Books

Jonathan Edwards and the Bible, by Robert E. Brown

Robert Brown's splendid book may disillusion theological admirers of Jonathan Edwards. Those who prize Edwards's exultant expressions of the beauty of God's holiness may well find Brown's portrait of him as a polemicist preoccupied with the factual reliability of the scriptures unpalatable. Brown, a visiting professor of American religion at Franklin and Marshall College, makes a persuasive, well-documented case for the increasing impact that critical historical thought had on Edwards's understanding of scripture. By the end of his life, Brown argues, Edwards was convinced that establishing the religious authenticity of biblical narratives required more than typological interpretations: "These stories had to be explained historically as well, and justified according to critical notions of authentic history."
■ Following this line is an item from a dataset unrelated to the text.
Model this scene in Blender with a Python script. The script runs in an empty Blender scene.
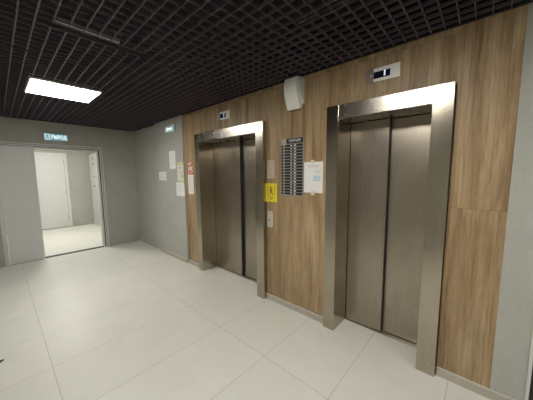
import bpy, bmesh, math, random
from mathutils import Vector, Matrix
random.seed(7)
S = bpy.context.scene
COL = S.collection

# ------------------------------------------------------------------ camera
CAM = Vector((-2.1545, 0.3531, 1.5511))
yaw, pitch, roll = map(math.radians, (-47.9622, -6.2091, -0.4013))
fwd = Vector((-math.sin(yaw)*math.cos(pitch), math.cos(yaw)*math.cos(pitch), math.sin(pitch)))
rgt = fwd.cross(Vector((0, 0, 1))).normalized()
upv = rgt.cross(fwd)
r2 = rgt*math.cos(roll) + upv*math.sin(roll)
u2 = upv*math.cos(roll) - rgt*math.sin(roll)
cd = bpy.data.cameras.new('camera')
cam = bpy.data.objects.new('camera', cd)
COL.objects.link(cam)
M = Matrix((r2, u2, -fwd)).transposed().to_4x4()
M.translation = CAM
cam.matrix_world = M
cd.sensor_fit = 'HORIZONTAL'
cd.sensor_width = 36.0
cd.lens = 36.0*243.19/533.0
cd.clip_start = 0.02
S.camera = cam

# ------------------------------------------------------------------ world, lamps' strength, exposure
W = bpy.data.worlds.new('world')
S.world = W
W.use_nodes = True
W.node_tree.nodes['Background'].inputs[0].default_value = (0, 0, 0, 1)
W.node_tree.nodes['Background'].inputs[1].default_value = 0.0
LAMP_HALL = 27.0          # emission of the hall's ceiling panels
LAMP_CORRIDOR = 48.0      # emission of the panel in the corridor beyond the door
LAMP_COLOR = (1.0, 0.975, 0.905)
S.view_settings.view_transform = 'Standard'
S.view_settings.look = 'None'
S.view_settings.gamma = 1.0
S.view_settings.use_curve_mapping = False
S.view_settings.exposure = 0.09

# ------------------------------------------------------------------ materials
def mat(name, color, rough=0.5, metal=0.0, emit=None, estr=0.0, spec=0.5):
    m = bpy.data.materials.new(name)
    m.use_nodes = True
    b = m.node_tree.nodes['Principled BSDF']
    b.inputs['Base Color'].default_value = (*color, 1)
    b.inputs['Roughness'].default_value = rough
    b.inputs['Metallic'].default_value = metal
    b.inputs['Specular IOR Level'].default_value = spec
    if emit:
        b.inputs['Emission Color'].default_value = (*emit, 1)
        b.inputs['Emission Strength'].default_value = estr
    return m

class NT:
    """small node helper on a principled material"""
    def __init__(s, m):
        s.t = m.node_tree
        s.b = s.t.nodes['Principled BSDF']
    def n(s, typ, **kw):
        x = s.t.nodes.new(typ)
        for k, v in kw.items():
            setattr(x, k, v)
        return x
    def l(s, a, b): s.t.links.new(a, b)
    def pos(s, scale=(1, 1, 1)):
        g = s.n('ShaderNodeNewGeometry')
        mp = s.n('ShaderNodeMapping')
        mp.inputs['Scale'].default_value = scale
        s.l(g.outputs['Position'], mp.inputs['Vector'])
        return mp.outputs[0]
    def noise(s, vec, scale, detail=4, rough=0.55, dist=0.0):
        x = s.n('ShaderNodeTexNoise')
        x.inputs['Scale'].default_value = scale
        x.inputs['Detail'].default_value = detail
        x.inputs['Roughness'].default_value = rough
        x.inputs['Distortion'].default_value = dist
        s.l(vec, x.inputs['Vector'])
        return x.outputs['Fac']
    def ramp(s, fac, stops):
        r = s.n('ShaderNodeValToRGB')
        e = r.color_ramp.elements
        while len(e) < len(stops): e.new(0.5)
        for i, (p, c) in enumerate(stops):
            e[i].position = p
            e[i].color = (*c, 1) if len(c) == 3 else c
        s.l(fac, r.inputs[0])
        return r.outputs[0]
    def mix(s, a, b, fac, mode='MIX'):
        x = s.n('ShaderNodeMix', data_type='RGBA', blend_type=mode)
        for v, i in ((fac, 0), (a, 6), (b, 7)):
            if hasattr(v, 'is_output'): s.l(v, x.inputs[i])
            elif isinstance(v, (int, float)): x.inputs[i].default_value = v
            else: x.inputs[i].default_value = (*v, 1)
        return x.outputs[2]
    def math(s, op, a, b=None, c=None):
        x = s.n('ShaderNodeMath', operation=op)
        for i, v in enumerate((a, b, c)):
            if v is None: continue
            if hasattr(v, 'is_output'): s.l(v, x.inputs[i])
            else: x.inputs[i].default_value = v
        return x.outputs[0]
    def bump(s, h, strength, dist=0.002):
        x = s.n('ShaderNodeBump')
        x.inputs['Strength'].default_value = strength
        x.inputs['Distance'].default_value = dist
        s.l(h, x.inputs['Height'])
        s.l(x.outputs[0], s.b.inputs['Normal'])

def m_plaster(name, c, var=0.12):
    m = mat(name, c, 0.62, spec=0.35)
    k = NT(m)
    p = k.pos()
    n1 = k.noise(p, 2.2, 5, 0.6, 0.6)
    n2 = k.noise(p, 45, 3, 0.6)
    lo = tuple(x*(1-var) for x in c); hi = tuple(min(1, x*(1+var)) for x in c)
    a = k.ramp(n1, [(0.3, lo), (0.7, hi)])
    b = k.ramp(n2, [(0.3, (0.9,)*3), (0.7, (1.05,)*3)])
    k.l(k.mix(a, b, 0.6, 'MULTIPLY'), k.b.inputs['Base Color'])
    k.bump(n2, 0.15, 0.001)
    return m

WOOD_JOINT = 1.30
def m_wood():
    m = mat('oak_laminate', (0.3, 0.2, 0.11), 0.42, spec=0.4)
    k = NT(m)
    g = k.n('ShaderNodeNewGeometry')
    sp = k.n('ShaderNodeSeparateXYZ'); k.l(g.outputs['Position'], sp.inputs[0])
    pid = k.math('FLOOR', k.math('DIVIDE', k.math('ADD', sp.outputs['Y'], 0.062), 0.30))
    jo = k.math('MULTIPLY', k.math('GREATER_THAN', k.math('ABSOLUTE', k.math('SUBTRACT', pid, 1.0)), 0.5), 1.22)
    zz = k.math('DIVIDE', k.math('ADD', k.math('SUBTRACT', sp.outputs['Z'], WOOD_JOINT), jo), 2.4)
    zf = k.math('FRACT', zz)
    jd = k.math('MULTIPLY', k.math('MINIMUM', zf, k.math('SUBTRACT', 1.0, zf)), 2.4)
    wn = k.n('ShaderNodeTexWhiteNoise', noise_dimensions='2D')
    c2 = k.n('ShaderNodeCombineXYZ'); k.l(pid, c2.inputs[0]); k.l(k.math('FLOOR', zz), c2.inputs[1])
    k.l(c2.outputs[0], wn.inputs['Vector'])
    # every board has its own grain: shift z by a random amount
    off = k.math('MULTIPLY', wn.outputs['Value'], 37.0)
    cb = k.n('ShaderNodeCombineXYZ')
    k.l(sp.outputs['X'], cb.inputs[0]); k.l(sp.outputs['Y'], cb.inputs[1])
    k.l(k.math('ADD', sp.outputs['Z'], off), cb.inputs[2])
    def stretched(sy, sz):
        mp = k.n('ShaderNodeMapping'); mp.inputs['Scale'].default_value = (1, sy, sz)
        k.l(cb.outputs[0], mp.inputs['Vector']); return mp.outputs[0]
    broad = k.noise(stretched(9, 0.55), 1.0, 5, 0.6, 0.7)
    fine = k.noise(stretched(70, 2.2), 1.0, 4, 0.65, 0.5)
    pores = k.noise(stretched(190, 7), 1.0, 2, 0.6)
    blot = k.noise(stretched(7.0, 1.1), 1.0, 5, 0.7, 0.7)
    a = k.ramp(broad, [(0.30, (0.28, 0.182, 0.102)), (0.45, (0.405, 0.288, 0.165)),
                       (0.60, (0.51, 0.378, 0.225)), (0.75, (0.36, 0.245, 0.135))])
    b = k.ramp(fine, [(0.30, (0.60, 0.57, 0.54)), (0.52, (1.0, 1.0, 1.0)), (0.72, (1.14, 1.13, 1.10))])
    c = k.mix(a, b, 0.8, 'MULTIPLY')
    c = k.mix(c, k.ramp(blot, [(0.36, (0.66, 0.56, 0.47)), (0.56, (1, 1, 1))]), 0.75, 'MULTIPLY')
    c = k.mix(c, k.ramp(pores, [(0.32, (0.72, 0.68, 0.64)), (0.46, (1, 1, 1))]), 0.5, 'MULTIPLY')
    tone = k.ramp(wn.outputs['Value'], [(0.0, (0.93, 0.915, 0.90)), (1.0, (1.03, 1.025, 1.02))])
    c = k.mix(c, tone, 1.0, 'MULTIPLY')
    c = k.mix(c, (0.16, 0.11, 0.07), k.math('MULTIPLY', k.ramp(jd, [(0.0012, (1, 1, 1)), (0.003, (0, 0, 0))]), 0.55))
    k.l(c, k.b.inputs['Base Color'])
    k.bump(fine, 0.12, 0.001)
    return m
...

In Edwards's day there was significant agreement across the theological spectrum, from radical biblical critics to conservative defenders of the faith, about what constituted authentic history. They differed in their conclusions about scripture, not their historical criteria. Brown's Edwards is always on the defensive, employing historical-critical arguments to wage desperate rearguard actions for the Mosaic authorship of the Pentateuch and other traditional positions.

Jonathan Edwards and the Bible, the 1999 winner of the Brewer Prize in American church history, provides fresh support for emerging themes in recent scholarship on Edwards, such as the importance of deist interlocutors for his later theological directions, his theological convergences with moderate Anglican apologists, and the significance of his unpublished writings for a full estimation of his thought. Brown's book also recasts our perceptions of the impact of biblical criticism in North America. Whereas previously this impact had been seen as a largely post-Revolution phenomenon, Brown demonstrates the "deep penetration of critical thought into the colonial consciousness."

While Brown decisively refutes Perry Miller's and Peter Gay's portrait of Edwards as an isolated and anachronistic historical thinker, he may overstate his case. His focus on Edwards's engagement with biblical criticism tends to overshadow what Brown himself refers to as Edwards's "native inclinations toward theological interpretation." The broad sweep of Edwards's writings shows us other faces besides that of the theological polemicist: Edwards the concerned pastor, the religious psychologist, the believer enthralled with God's beauty. It is particularly the last of these that seems blurred in Brown's analysis; the Edwards he portrays is more preoccupied with arguments for the excellence of the scriptures than with musings on the excellence of God. Given the dismally short shelf life of most apologetic arguments, Ed­wards's continuing appeal and significance have to be explained in wider terms.

Not all corners of the American church have abandoned apologetic arguments like Edwards's. Yet even for contemporary pastors and theologians who have, the issue that Brown's book raises is very much pres­ent: how to bring together critical approaches to scripture with forms of interpretation that provide theological guidance for Christian life. Brown shows that this has been a problem in American pulpits for a lot longer than we think. But he also brings home, albeit indirectly, the constructive helplessness of biblical criticism.

Historical-critical approaches may rule out certain readings and be used to commend others. But they do not convey the powerful sense of God's merciful presence that calls us to repentance and praise; they don't point us forward in the life of discipleship. Brown's book forcefully poses the question of where faith's certainty lies. And in that, theological admirers of Edwards can take heart.

Amy Plantinga Pauw

Amy Plantinga Pauw teaches theology at Louisville Seminary in Kentucky, is general editor for the Belief theological commentary series (Westminster John Knox Press), and is the author of Church in Ordinary Time: A Wisdom Ecclesiology (Eerdmans).